President Biden’s Climate Day: The Entire Federal Government Will Be Focused on the “Climate Crisis”

Photo Credit: Getty

Climate was the White House’s theme for January 27. President Joe Biden gave a major speech and signed two Executive Orders. Top climate advisers Gina McCarthy and John Kerry held a press conference and even answered some questions.

Biden began by announcing, “Today is ‘Climate Day’ at the White House and—which means that today is ‘Jobs Day’ at the White House.” Biden went to great lengths to reassure trade union leaders, who are still an important constituency in the Democratic Party (even if most trades union members are not), that fighting climate change requires creating “millions of good-paying union jobs” building the new green infrastructure.

For supporters of the Green New Deal’s focus on environmental justice, Biden was similarly reassuring: “With this executive order, environmental justice will be at the center of all we do addressing the disproportionate health and environmental and economic impacts on communities of color—so-called ‘fenceline communities’—especially those communities — brown, black, Native American, poor whites.”

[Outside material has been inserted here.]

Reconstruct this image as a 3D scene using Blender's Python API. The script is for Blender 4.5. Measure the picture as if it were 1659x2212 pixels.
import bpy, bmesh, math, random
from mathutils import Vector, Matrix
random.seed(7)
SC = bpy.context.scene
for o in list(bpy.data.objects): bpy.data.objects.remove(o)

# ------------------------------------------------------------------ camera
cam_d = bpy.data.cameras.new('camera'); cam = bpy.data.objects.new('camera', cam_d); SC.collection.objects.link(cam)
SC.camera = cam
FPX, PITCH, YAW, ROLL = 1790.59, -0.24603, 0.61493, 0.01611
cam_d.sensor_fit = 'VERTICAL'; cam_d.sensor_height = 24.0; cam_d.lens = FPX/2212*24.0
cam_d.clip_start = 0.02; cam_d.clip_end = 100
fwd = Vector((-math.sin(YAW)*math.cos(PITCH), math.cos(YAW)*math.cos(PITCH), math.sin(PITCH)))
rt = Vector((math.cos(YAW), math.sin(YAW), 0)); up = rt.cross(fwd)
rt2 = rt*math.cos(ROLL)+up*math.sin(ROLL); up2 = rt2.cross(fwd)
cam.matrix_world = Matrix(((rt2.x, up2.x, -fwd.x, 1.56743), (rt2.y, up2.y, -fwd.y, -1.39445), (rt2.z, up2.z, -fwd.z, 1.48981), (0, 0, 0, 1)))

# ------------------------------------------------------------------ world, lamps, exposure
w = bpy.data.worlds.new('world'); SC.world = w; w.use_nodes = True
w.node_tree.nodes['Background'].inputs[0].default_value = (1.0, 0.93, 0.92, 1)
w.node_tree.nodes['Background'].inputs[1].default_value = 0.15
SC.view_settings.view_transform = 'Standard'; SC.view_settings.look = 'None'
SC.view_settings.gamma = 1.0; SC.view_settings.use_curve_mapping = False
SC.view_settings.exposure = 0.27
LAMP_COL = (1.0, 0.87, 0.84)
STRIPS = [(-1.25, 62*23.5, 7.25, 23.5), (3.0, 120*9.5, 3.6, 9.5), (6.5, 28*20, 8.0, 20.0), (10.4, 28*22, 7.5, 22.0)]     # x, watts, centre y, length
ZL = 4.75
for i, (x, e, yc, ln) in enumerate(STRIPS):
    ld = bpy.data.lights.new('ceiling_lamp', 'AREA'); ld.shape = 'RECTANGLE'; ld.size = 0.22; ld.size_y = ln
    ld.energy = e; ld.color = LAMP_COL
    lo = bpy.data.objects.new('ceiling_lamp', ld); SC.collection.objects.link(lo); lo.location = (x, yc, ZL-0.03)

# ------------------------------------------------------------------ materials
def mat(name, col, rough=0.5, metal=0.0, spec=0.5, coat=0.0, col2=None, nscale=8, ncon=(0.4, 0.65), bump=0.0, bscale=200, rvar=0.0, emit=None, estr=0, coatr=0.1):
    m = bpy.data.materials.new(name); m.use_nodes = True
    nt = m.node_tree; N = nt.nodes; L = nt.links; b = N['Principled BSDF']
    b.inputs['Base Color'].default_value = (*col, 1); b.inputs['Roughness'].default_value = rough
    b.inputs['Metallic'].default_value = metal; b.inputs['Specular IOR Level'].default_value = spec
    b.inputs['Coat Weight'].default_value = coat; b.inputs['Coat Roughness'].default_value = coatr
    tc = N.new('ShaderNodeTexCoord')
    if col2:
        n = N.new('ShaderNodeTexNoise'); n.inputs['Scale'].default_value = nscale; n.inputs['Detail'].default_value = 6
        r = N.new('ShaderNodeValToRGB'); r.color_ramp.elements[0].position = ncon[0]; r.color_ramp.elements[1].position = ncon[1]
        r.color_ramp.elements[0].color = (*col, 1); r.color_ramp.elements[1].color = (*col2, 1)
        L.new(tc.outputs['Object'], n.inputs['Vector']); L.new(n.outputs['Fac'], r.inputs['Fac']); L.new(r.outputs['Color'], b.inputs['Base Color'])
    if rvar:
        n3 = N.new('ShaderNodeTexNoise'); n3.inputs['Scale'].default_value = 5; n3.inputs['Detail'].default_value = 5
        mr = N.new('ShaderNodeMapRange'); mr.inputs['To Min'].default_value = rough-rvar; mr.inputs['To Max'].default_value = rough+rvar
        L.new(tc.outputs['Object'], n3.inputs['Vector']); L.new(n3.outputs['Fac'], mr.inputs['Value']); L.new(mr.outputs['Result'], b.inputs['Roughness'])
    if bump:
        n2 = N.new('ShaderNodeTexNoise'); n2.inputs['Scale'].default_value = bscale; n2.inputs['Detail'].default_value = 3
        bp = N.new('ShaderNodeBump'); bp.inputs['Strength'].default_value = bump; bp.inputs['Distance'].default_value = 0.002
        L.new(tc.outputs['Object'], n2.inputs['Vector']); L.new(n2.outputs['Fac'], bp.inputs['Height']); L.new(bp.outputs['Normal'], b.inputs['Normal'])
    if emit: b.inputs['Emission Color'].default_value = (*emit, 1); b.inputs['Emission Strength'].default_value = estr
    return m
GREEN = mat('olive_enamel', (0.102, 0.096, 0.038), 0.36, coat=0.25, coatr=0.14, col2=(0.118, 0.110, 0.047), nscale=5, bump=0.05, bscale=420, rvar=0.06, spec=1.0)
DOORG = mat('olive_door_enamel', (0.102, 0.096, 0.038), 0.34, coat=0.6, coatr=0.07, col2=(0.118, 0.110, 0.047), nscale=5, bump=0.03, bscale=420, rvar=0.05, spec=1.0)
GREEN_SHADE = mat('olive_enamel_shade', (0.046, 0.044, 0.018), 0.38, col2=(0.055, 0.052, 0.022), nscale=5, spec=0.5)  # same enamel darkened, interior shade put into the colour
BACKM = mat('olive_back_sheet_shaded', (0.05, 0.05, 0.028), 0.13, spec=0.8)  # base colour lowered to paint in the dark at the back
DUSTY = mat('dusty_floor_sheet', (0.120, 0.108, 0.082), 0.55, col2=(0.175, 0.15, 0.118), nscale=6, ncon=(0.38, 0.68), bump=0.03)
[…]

The president also emphasized that dealing with the “climate crisis” would become a principal focus of every executive branch department and agency: “It’s a whole-of-government approach to put climate change at the center of our domestic, national security, and foreign policy.” He also made an offhand remark that makes it clear who will be running the federal government. At the beginning of his speech, he introduced Gina McCarthy: “And Gina—you run everything, Gina.” McCarthy, who was administrator of the Environmental Protection Agency in the second Obama term and until recently president of the Natural Resources Defense Council (which had $173 million in income in 2018), has been named National Climate Advisor, with the same rank as the National Security Advisor and Domestic Policy Advisor. She will be head of the White House Climate Policy Office and also oversee a National Climate Task Force.

The executive order on “Tackling the Climate Crisis at Home and Abroad” included several specific actions, the most notable being a temporary moratorium, which may become permanent, on oil and gas leasing on federal lands and offshore areas. Oil production from the federal estate accounts for nearly one-quarter of total U. S. production. The Western Energy Alliance immediately filed suit to challenge the leasing ban.

At the press conference, John Kerry, former Senator, Democratic presidential nominee, and Secretary of State, and now Special Presidential Envoy for Climate, was asked about people losing their jobs in fossil fuel industries as a result of the administration’s agenda. Kerry’s reply was his usual tone-deaf self: “What President Biden wants to do is make sure those folks have better choices, that they have alternatives, that they can be the people to go to work to make the solar panels.”

The White House also announced an international Climate Leaders’ Summit to be hosted by the United States on Earth Day, April 22, which is appropriately the 151st anniversary of Vladimir Lenin’s birth.